Le pendant logique de cette mise en avant des voix est le relatif retrait de l'orchestre. Bien souvent, il se borne à accompagner. Mais en tendant l'oreille, on entend des merveilles d'orchestration. Des choses sublimes qui montrent que Berlioz n'est pas seulement fou mais qu'il est surtout génial. L'inquiétude qui sort des cordes basses lors du Dies Irae, puis le dialogue entre les bois et les sopranos, le solo de cor anglais du Quid sum miser, les sortes de chromatismes aux cors qui ponctuent le Requiem et l'Agnus dei, la subtilité de l'accompagnement aux cordes et aux bois lors du Lacrymosa. L'orchestre parvient à exister sans difficulté dans ce rôle et à être tout à fait audible en offrant tous ses charmes.

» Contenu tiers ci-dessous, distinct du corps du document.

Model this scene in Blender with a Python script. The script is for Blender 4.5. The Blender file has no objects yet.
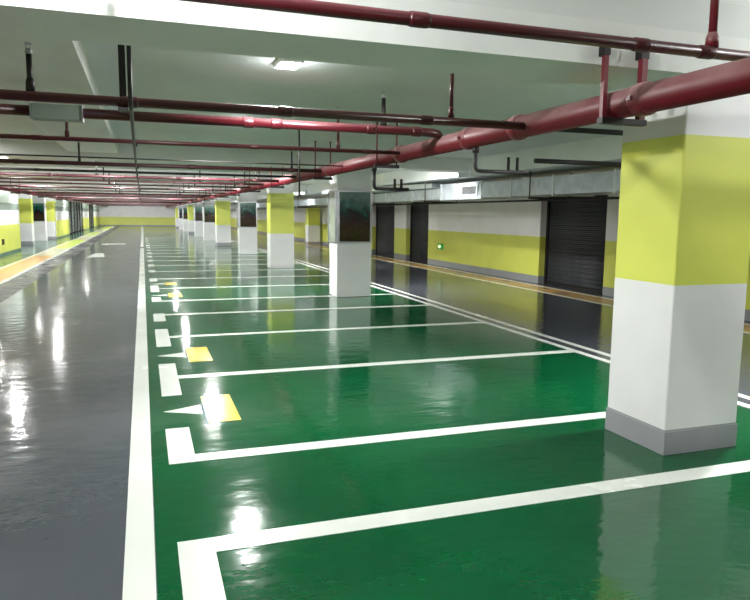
import bpy, bmesh, math, random
from mathutils import Vector, Matrix
random.seed(4)
S = bpy.context.scene
COL = S.collection
PI = math.pi
H = 1.6
ORD = ['first','second','third','fourth','fifth','sixth','seventh','eighth','ninth','tenth','eleventh','twelfth',
       'thirteenth','fourteenth','fifteenth','sixteenth','seventeenth','eighteenth','nineteenth','twentieth']

# ------------------------------------------------------------ colours / materials
def lin(c):
    o = []
    for v in c:
        v = v/255.0
        o.append(v/12.92 if v <= 0.04045 else ((v+0.055)/1.055)**2.4)
    return (o[0], o[1], o[2], 1.0)

def base_mat(name, rgb, rough=0.5, metal=0.0, spec=0.5):
    m = bpy.data.materials.new(name); m.use_nodes = True
    b = m.node_tree.nodes['Principled BSDF']
    b.inputs['Base Color'].default_value = lin(rgb)
    b.inputs['Roughness'].default_value = rough
    b.inputs['Metallic'].default_value = metal
    b.inputs['Specular IOR Level'].default_value = spec
    return m

def noisy(m, rgb, amt=0.12, scale=3.0, bump=0.0, bscale=60.0, rough=None):
    """procedural wear: colour varies by noise, optional bump"""
    nt = m.node_tree; N = nt.nodes; L = nt.links; b = N['Principled BSDF']
    tc = N.new('ShaderNodeTexCoord')
    n = N.new('ShaderNodeTexNoise'); n.inputs['Scale'].default_value = scale; n.inputs['Detail'].default_value = 6
    L.new(tc.outputs['Object'], n.inputs['Vector'])
    r = N.new('ShaderNodeValToRGB'); c = lin(rgb)
    r.color_ramp.elements[0].position = 0.3; r.color_ramp.elements[1].position = 0.7
    r.color_ramp.elements[0].color = [x*(1-amt) for x in c[:3]]+[1]
    r.color_ramp.elements[1].color = [min(1, x*(1+amt)) for x in c[:3]]+[1]
    L.new(n.outputs['Fac'], r.inputs['Fac']); L.new(r.outputs['Color'], b.inputs['Base Color'])
    if bump:
        n2 = N.new('ShaderNodeTexNoise'); n2.inputs['Scale'].default_value = bscale; n2.inputs['Detail'].default_value = 4
        L.new(tc.outputs['Object'], n2.inputs['Vector'])
        bp = N.new('ShaderNodeBump'); bp.inputs['Strength'].default_value = bump; bp.inputs['Distance'].default_value = 0.01
        L.new(n2.outputs['Fac'], bp.inputs['Height']); L.new(bp.outputs['Normal'], b.inputs['Normal'])
    return m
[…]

La direction de Mikko Franck ménageait tous les équilibres tout en s'ingéniant à mettre en valeur ce qui méritait de l'être. Alors, oui, cela a pu parfois manquer de muscles mais ça n'enlève rien à la forte impression que l'ensemble laissera au mélomane en attente de sensations fortes qui s'était égaré à la philharmonie ce soir là. Car oui, même s'il y a beaucoup de théâtralité, on ne peut pas nier qu'il y a également de la poésie, du recueillement, des silences bien habités.On tremble, on pleure et on comprend pourquoi il faut absolument venir au concert devant un tel monument qui n'a de sens que lorsqu'il est vécu dans sa chair.